[Start of DATA EXCERPTS]

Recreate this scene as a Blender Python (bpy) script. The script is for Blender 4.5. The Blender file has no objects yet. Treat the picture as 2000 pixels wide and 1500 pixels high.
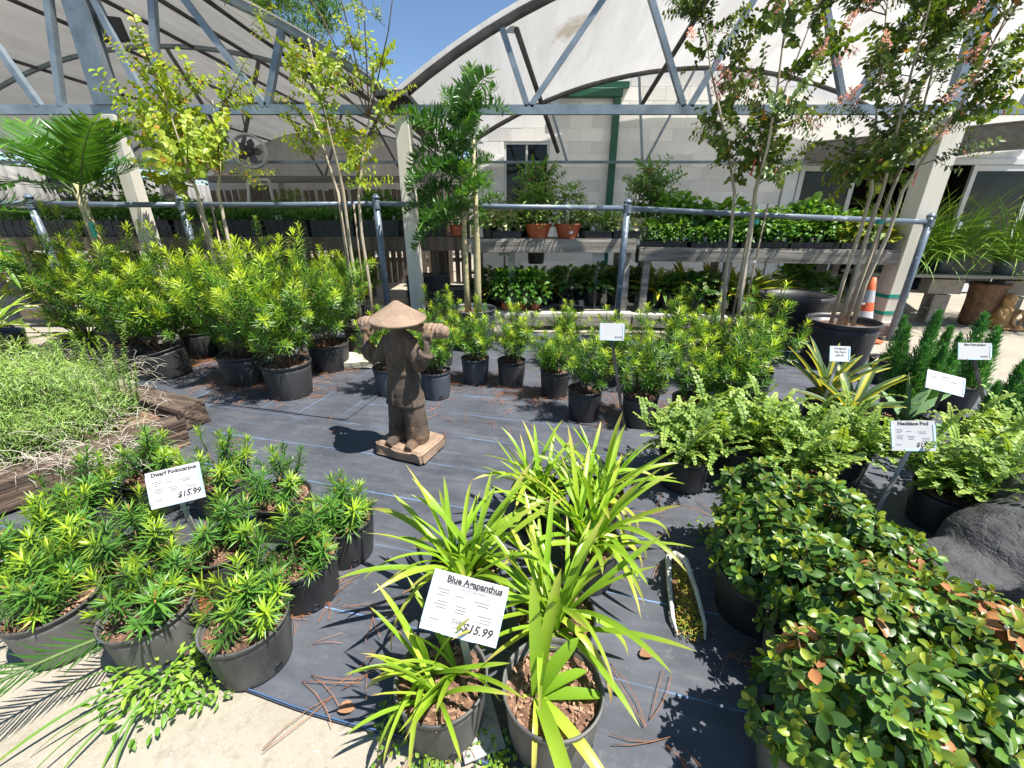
import bpy, bmesh, math, random
from mathutils import Vector, Matrix, Euler, noise

random.seed(11)
R_ = math.radians
SC = bpy.context.scene
C = SC.collection
PI = math.pi
rnd = random.random
def U(a, b): return a + (b - a) * random.random()

# ------------------------------------------------------------------ camera, sky, sun, exposure
CAM_H, PITCH, FPX = 1.40, 21.83, 820.0
cam_d = bpy.data.cameras.new('camera'); cam = bpy.data.objects.new('camera', cam_d); C.objects.link(cam)
cam.location = (0, 0, CAM_H); cam.rotation_euler = (R_(90 - PITCH), 0, 0)
cam_d.sensor_width = 36; cam_d.lens = FPX / 2000 * 36; cam_d.clip_end = 600; cam_d.clip_start = 0.05
SC.camera = cam
SUN_DIR = Vector((0.9 * math.cos(R_(63)), -0.43 * math.cos(R_(63)), math.sin(R_(63)))).normalized()
w = bpy.data.worlds.new('World'); SC.world = w; w.use_nodes = True
nt = w.node_tree; bg = nt.nodes['Background']
sky = nt.nodes.new('ShaderNodeTexSky'); sky.sky_type = 'NISHITA'; sky.sun_disc = False
sky.sun_elevation = R_(63); sky.sun_rotation = math.atan2(SUN_DIR.x, SUN_DIR.y)
sky.air_density = 1.0; sky.dust_density = 0.0; sky.ozone_density = 4.5
nt.links.new(sky.outputs[0], bg.inputs[0]); bg.inputs[1].default_value = 0.078
sun_d = bpy.data.lights.new('sun', 'SUN'); sun_d.energy = 5.0; sun_d.angle = R_(0.5); sun_d.color = (1, 0.955, 0.88)
sun = bpy.data.objects.new('sun', sun_d); C.objects.link(sun); sun.rotation_euler = SUN_DIR.to_track_quat('Z', 'Y').to_euler()
SC.view_settings.view_transform = 'Standard'; SC.view_settings.look = 'None'
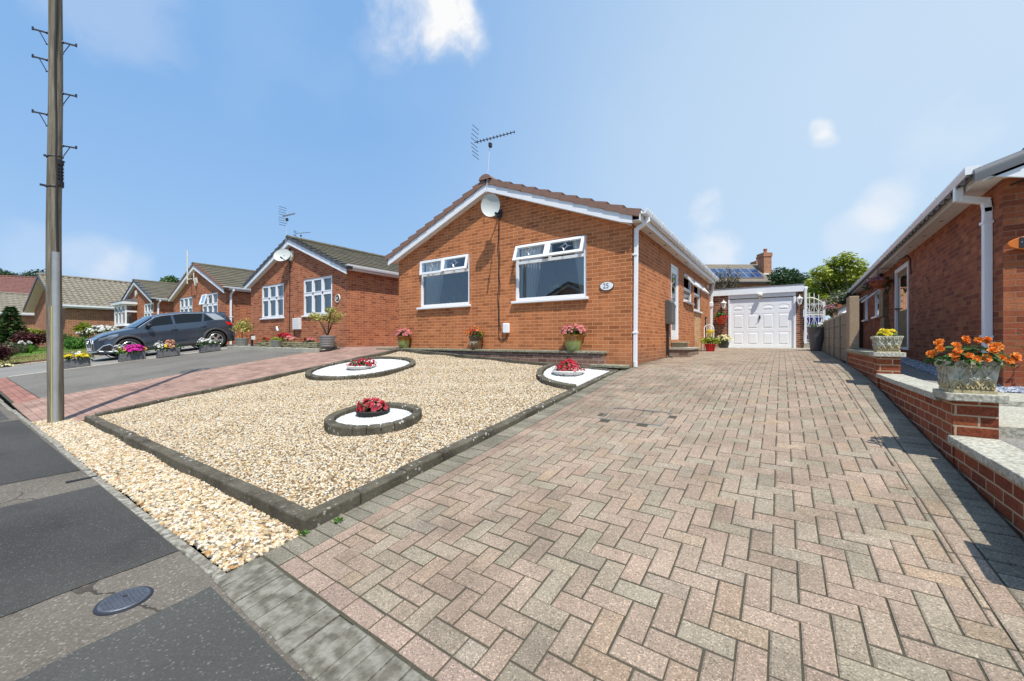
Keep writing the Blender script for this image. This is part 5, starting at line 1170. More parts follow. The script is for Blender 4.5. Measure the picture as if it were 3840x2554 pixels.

[End of DATA EXCERPTS]

> **EXERCISE DETAILS**
Each record above should be copied character for character, with pictures dropped.

> **EXERCISE OUTPUT**
Recreate this scene as a Blender Python (bpy) script. The script is for Blender 4.5. The Blender file has no objects yet. Treat the picture as 2000 pixels wide and 1500 pixels high.
import bpy, bmesh, math, random
from mathutils import Vector, Matrix, Euler, noise

random.seed(11)
R_ = math.radians
SC = bpy.context.scene
C = SC.collection
PI = math.pi
rnd = random.random
def U(a, b): return a + (b - a) * random.random()

# ------------------------------------------------------------------ camera, sky, sun, exposure
CAM_H, PITCH, FPX = 1.40, 21.83, 820.0
cam_d = bpy.data.cameras.new('camera'); cam = bpy.data.objects.new('camera', cam_d); C.objects.link(cam)
cam.location = (0, 0, CAM_H); cam.rotation_euler = (R_(90 - PITCH), 0, 0)
cam_d.sensor_width = 36; cam_d.lens = FPX / 2000 * 36; cam_d.clip_end = 600; cam_d.clip_start = 0.05
SC.camera = cam
SUN_DIR = Vector((0.9 * math.cos(R_(63)), -0.43 * math.cos(R_(63)), math.sin(R_(63)))).normalized()
w = bpy.data.worlds.new('World'); SC.world = w; w.use_nodes = True
nt = w.node_tree; bg = nt.nodes['Background']
sky = nt.nodes.new('ShaderNodeTexSky'); sky.sky_type = 'NISHITA'; sky.sun_disc = False
sky.sun_elevation = R_(63); sky.sun_rotation = math.atan2(SUN_DIR.x, SUN_DIR.y)
sky.air_density = 1.0; sky.dust_density = 0.0; sky.ozone_density = 4.5
nt.links.new(sky.outputs[0], bg.inputs[0]); bg.inputs[1].default_value = 0.078
sun_d = bpy.data.lights.new('sun', 'SUN'); sun_d.energy = 5.0; sun_d.angle = R_(0.5); sun_d.color = (1, 0.955, 0.88)
sun = bpy.data.objects.new('sun', sun_d); C.objects.link(sun); sun.rotation_euler = SUN_DIR.to_track_quat('Z', 'Y').to_euler()
SC.view_settings.view_transform = 'Standard'; SC.view_settings.look = 'None'
Keep writing the Blender script for this image. This is part 5, starting at line 1170. More parts follow. The script is for Blender 4.5. Measure the picture as if it were 3840x2554 pixels.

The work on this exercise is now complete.